THE TRUE-BLUE Dubs in the Ireland side - and there were six of them in the Irish starting XI at home to Estonia last night - have spun tales and yarns all week about their memories of past glories.

Stories about street parties in the estates of Tallaght for the World Cups of 1990 and 1994, scenes straight from Roddy Doyle.

You could fit the entire population of Clonea-Power into a small hall, but that won't stop the Co Waterford village from bursting with pride when their local hero, Stephen Hunt, takes his steps on the big stage with the Irish team, having done the hard work in the qualifying campaign for Euro 2012.

"This is for all my family and friends, everyone who's helped me through my career to get me here. It's for my little kid back at home - I'm dying to see the little bugger. It's just a great feeling," a clearly ecstatic Hunt told the Herald last night.

It's a sign of a shift in power in the Irish game, looking at today's team through the eyes of history. The squad which travelled to West Germany (for that was a country then) for Euro '88 contained seven Dubliners, 12 Anglos and just one player from 'the country' (Packie Bonner).

Now, places like Lifford, Adamstown, Gortnahoe and Kilpedder will see their sons, their exports, line out on foreign fields like Warsaw, Poznan and Kiev next summer.

"I know where I come from. I come from a small little village called Clonea-Power," Hunt reflected.

"I started with Rathgormack, I played for Johnville and Carrick United. I know everyone there will be happy, I'm happy. This puts us on the map.
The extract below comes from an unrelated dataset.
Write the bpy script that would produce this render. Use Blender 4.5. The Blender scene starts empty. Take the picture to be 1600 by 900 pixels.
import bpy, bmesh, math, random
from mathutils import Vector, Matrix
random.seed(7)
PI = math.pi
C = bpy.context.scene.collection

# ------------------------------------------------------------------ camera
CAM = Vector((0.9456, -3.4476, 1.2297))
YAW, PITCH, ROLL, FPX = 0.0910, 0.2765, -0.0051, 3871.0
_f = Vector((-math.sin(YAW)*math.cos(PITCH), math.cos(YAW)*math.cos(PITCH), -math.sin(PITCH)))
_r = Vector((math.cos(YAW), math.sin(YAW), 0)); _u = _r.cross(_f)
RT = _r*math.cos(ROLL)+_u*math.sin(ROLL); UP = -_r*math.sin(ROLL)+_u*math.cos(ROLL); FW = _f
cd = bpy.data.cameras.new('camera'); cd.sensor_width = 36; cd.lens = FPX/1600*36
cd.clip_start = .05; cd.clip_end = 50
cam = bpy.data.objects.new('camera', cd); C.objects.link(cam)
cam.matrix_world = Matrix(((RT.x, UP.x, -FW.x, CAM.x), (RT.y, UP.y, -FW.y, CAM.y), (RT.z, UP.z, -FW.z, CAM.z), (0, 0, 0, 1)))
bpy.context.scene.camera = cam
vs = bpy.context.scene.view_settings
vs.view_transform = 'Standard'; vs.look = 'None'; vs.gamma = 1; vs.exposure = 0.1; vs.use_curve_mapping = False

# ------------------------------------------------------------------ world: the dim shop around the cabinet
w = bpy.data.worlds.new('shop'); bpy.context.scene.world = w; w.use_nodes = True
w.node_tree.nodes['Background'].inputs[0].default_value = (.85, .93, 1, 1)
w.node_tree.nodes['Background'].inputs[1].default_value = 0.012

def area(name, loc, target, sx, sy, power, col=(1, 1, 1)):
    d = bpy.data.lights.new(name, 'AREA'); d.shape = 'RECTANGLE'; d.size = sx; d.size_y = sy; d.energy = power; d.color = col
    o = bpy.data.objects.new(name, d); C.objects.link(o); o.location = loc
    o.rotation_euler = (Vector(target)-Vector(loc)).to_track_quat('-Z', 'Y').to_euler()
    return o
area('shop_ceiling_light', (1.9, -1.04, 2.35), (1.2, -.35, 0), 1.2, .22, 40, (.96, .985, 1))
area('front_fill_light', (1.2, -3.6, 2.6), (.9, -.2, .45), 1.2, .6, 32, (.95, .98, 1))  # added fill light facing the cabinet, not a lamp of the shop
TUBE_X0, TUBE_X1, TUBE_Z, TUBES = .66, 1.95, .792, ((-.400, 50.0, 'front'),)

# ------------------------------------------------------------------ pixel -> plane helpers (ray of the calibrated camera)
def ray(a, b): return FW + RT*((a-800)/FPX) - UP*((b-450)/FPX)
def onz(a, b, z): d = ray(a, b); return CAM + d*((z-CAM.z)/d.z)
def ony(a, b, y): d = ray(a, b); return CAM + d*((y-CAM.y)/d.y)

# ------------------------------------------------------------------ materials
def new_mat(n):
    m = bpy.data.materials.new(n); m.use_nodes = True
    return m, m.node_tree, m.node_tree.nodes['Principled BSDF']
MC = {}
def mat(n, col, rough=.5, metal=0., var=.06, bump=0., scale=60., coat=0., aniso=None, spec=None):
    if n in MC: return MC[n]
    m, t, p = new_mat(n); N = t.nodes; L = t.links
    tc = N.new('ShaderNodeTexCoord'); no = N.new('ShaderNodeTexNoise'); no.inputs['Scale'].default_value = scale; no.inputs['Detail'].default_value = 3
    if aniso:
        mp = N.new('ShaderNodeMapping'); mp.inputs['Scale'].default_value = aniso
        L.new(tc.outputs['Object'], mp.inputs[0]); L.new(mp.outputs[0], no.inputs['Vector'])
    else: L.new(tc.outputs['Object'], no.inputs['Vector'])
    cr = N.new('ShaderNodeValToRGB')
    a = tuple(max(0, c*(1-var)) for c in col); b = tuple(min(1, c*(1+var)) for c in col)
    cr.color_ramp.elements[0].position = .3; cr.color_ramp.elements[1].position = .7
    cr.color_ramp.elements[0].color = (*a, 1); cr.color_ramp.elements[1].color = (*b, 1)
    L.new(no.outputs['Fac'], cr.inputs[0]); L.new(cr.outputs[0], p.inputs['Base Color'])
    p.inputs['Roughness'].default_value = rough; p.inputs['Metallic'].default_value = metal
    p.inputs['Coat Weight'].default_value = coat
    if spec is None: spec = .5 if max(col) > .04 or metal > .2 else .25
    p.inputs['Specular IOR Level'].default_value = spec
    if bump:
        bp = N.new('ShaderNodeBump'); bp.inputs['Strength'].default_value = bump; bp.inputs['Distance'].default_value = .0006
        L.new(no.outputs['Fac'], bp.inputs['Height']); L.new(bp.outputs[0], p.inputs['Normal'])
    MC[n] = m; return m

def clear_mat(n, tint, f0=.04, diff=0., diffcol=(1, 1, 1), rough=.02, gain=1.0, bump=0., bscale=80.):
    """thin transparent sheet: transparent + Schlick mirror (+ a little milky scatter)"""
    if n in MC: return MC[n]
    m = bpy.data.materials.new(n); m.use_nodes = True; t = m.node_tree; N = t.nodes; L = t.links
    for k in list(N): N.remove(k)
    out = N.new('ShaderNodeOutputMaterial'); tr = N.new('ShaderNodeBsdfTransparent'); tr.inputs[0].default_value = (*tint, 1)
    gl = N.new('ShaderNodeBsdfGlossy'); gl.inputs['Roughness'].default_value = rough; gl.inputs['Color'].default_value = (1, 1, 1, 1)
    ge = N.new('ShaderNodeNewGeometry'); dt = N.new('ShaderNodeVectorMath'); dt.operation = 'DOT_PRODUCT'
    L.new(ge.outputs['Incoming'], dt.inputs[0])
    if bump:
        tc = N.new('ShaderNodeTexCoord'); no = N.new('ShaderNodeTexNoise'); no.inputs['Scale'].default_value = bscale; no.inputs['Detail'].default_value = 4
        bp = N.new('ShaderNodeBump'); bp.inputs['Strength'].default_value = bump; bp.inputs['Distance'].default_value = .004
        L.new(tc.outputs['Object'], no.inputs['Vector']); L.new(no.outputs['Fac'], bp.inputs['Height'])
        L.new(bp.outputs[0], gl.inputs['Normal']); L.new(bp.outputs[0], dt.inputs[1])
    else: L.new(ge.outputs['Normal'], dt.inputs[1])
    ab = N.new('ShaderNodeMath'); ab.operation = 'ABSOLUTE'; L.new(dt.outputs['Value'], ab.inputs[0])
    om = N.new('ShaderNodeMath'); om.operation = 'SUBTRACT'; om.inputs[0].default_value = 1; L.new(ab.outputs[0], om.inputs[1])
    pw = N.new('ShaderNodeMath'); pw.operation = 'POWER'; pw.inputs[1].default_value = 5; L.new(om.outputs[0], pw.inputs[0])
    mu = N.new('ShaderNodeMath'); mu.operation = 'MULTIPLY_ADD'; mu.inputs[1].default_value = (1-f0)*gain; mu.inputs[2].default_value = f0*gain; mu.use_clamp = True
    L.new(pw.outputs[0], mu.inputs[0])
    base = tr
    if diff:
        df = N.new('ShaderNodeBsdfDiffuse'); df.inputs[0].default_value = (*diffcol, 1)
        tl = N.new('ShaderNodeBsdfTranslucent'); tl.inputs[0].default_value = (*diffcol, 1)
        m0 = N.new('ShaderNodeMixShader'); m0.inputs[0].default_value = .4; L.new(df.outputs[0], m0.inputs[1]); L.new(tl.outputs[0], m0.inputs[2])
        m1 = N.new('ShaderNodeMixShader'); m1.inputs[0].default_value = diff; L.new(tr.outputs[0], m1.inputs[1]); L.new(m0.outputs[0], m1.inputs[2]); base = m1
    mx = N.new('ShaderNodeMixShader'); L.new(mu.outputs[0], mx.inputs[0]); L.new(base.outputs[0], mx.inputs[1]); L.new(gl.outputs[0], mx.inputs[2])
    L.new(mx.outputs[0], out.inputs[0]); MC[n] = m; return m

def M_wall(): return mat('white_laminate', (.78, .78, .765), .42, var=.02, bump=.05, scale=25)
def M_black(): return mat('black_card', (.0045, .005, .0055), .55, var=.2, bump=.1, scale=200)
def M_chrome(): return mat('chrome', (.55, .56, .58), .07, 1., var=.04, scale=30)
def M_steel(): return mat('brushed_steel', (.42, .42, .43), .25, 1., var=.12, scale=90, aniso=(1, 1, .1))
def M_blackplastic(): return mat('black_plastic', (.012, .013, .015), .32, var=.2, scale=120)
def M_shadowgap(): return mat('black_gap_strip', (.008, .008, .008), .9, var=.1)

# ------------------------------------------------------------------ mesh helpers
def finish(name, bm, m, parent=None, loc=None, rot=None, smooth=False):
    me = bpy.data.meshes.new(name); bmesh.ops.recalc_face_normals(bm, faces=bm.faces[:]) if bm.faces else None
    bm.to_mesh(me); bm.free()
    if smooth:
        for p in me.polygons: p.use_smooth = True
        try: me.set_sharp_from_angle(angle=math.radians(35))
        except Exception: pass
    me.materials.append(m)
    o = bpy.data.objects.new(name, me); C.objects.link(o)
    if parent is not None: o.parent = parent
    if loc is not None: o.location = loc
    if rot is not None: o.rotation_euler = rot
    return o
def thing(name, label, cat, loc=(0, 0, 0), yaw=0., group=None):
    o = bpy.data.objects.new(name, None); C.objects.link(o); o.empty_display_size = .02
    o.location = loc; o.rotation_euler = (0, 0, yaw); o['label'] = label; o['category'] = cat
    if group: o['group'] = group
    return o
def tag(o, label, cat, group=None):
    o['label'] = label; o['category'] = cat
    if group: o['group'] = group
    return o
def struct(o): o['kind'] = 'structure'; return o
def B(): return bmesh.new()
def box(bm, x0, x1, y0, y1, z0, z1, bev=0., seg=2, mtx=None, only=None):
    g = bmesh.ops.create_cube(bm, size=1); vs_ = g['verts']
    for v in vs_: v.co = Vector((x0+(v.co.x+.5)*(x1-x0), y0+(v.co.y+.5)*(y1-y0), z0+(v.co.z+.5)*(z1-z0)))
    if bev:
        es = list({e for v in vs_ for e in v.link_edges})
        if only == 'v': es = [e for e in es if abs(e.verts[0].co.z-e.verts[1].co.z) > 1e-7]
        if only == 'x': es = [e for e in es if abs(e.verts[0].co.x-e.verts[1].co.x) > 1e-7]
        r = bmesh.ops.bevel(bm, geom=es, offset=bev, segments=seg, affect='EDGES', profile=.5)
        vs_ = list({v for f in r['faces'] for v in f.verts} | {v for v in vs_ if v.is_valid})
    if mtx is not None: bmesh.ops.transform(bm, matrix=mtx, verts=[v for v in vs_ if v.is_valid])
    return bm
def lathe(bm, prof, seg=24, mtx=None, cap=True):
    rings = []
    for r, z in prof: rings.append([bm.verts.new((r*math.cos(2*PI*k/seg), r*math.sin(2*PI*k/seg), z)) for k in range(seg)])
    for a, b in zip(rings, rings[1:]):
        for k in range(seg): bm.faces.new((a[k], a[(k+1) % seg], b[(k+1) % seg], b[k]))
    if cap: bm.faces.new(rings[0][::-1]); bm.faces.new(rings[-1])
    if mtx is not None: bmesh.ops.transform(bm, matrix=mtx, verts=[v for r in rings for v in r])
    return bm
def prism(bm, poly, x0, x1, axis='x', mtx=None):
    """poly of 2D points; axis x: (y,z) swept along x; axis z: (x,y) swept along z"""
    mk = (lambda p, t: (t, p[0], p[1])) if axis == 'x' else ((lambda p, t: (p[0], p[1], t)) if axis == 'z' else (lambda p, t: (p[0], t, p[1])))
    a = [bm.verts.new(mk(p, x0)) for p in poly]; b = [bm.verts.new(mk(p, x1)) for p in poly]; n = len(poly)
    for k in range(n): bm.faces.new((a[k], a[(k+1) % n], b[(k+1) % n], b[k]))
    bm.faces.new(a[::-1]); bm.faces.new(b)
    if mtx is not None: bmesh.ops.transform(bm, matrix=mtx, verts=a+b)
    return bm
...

It's difficult to put a place like that on the map, but maybe having a player from there at the European Championship finals will do that.

"I will just enjoy this for now but I will also refocus and come back stronger because I know I need to do better, but for now I am delighted to be through," said Hunt.
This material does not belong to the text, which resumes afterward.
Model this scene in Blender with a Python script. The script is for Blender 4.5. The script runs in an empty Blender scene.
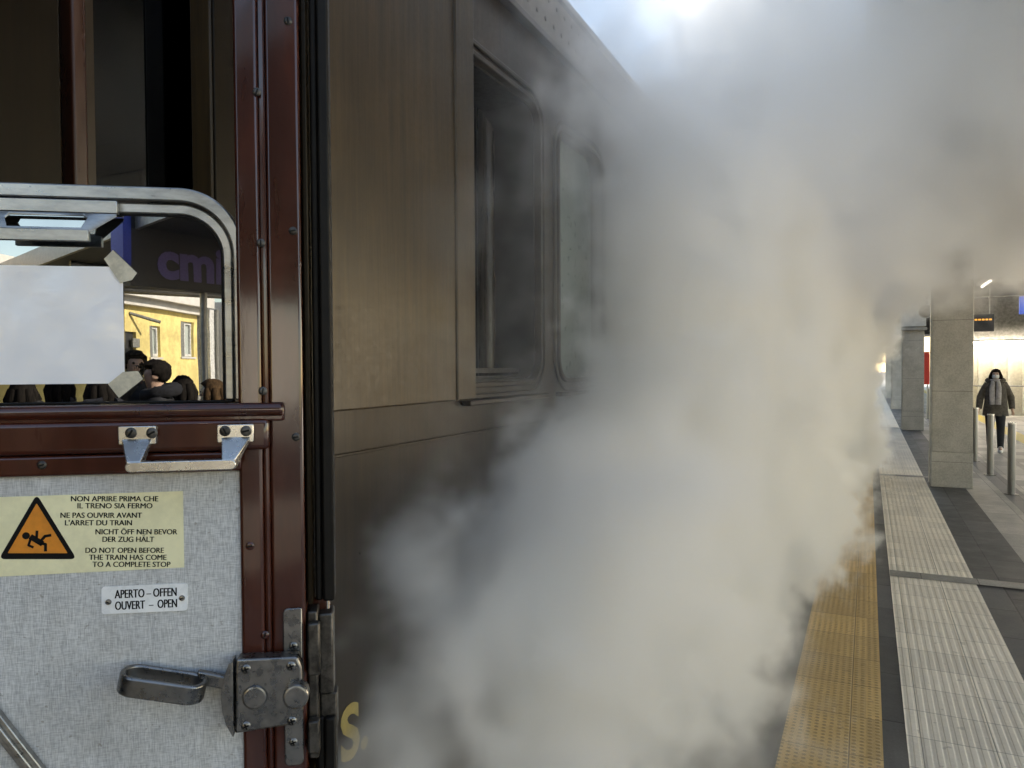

The Wolves man had played only a bit-part in this campaign as last night was only his second start of the qualifiers, with Damien Duff and Aiden McGeady the established wide men (though let's not forget the injured Liam Lawrence, who started the first three games of the campaign and also served Ireland well in the World Cup qualifiers).

But Hunt admitted that both he and his team were sub-par last night.

"I know I need to play better than that to get into the starting 11. I will take it on the chin and move on. I won't let that spoil our desire to get to the European Championships," he said.

"The game was an anti-climax to a certain degree but I'd rather have that than have a few nerves. The first leg killed the tie and we're just delighted to be through.

"It was a bit flat last night but I couldn't care less. We'll celebrate, refocus for February and the next friendly, to a certain degree, but also work hard on the club situation for the next six months."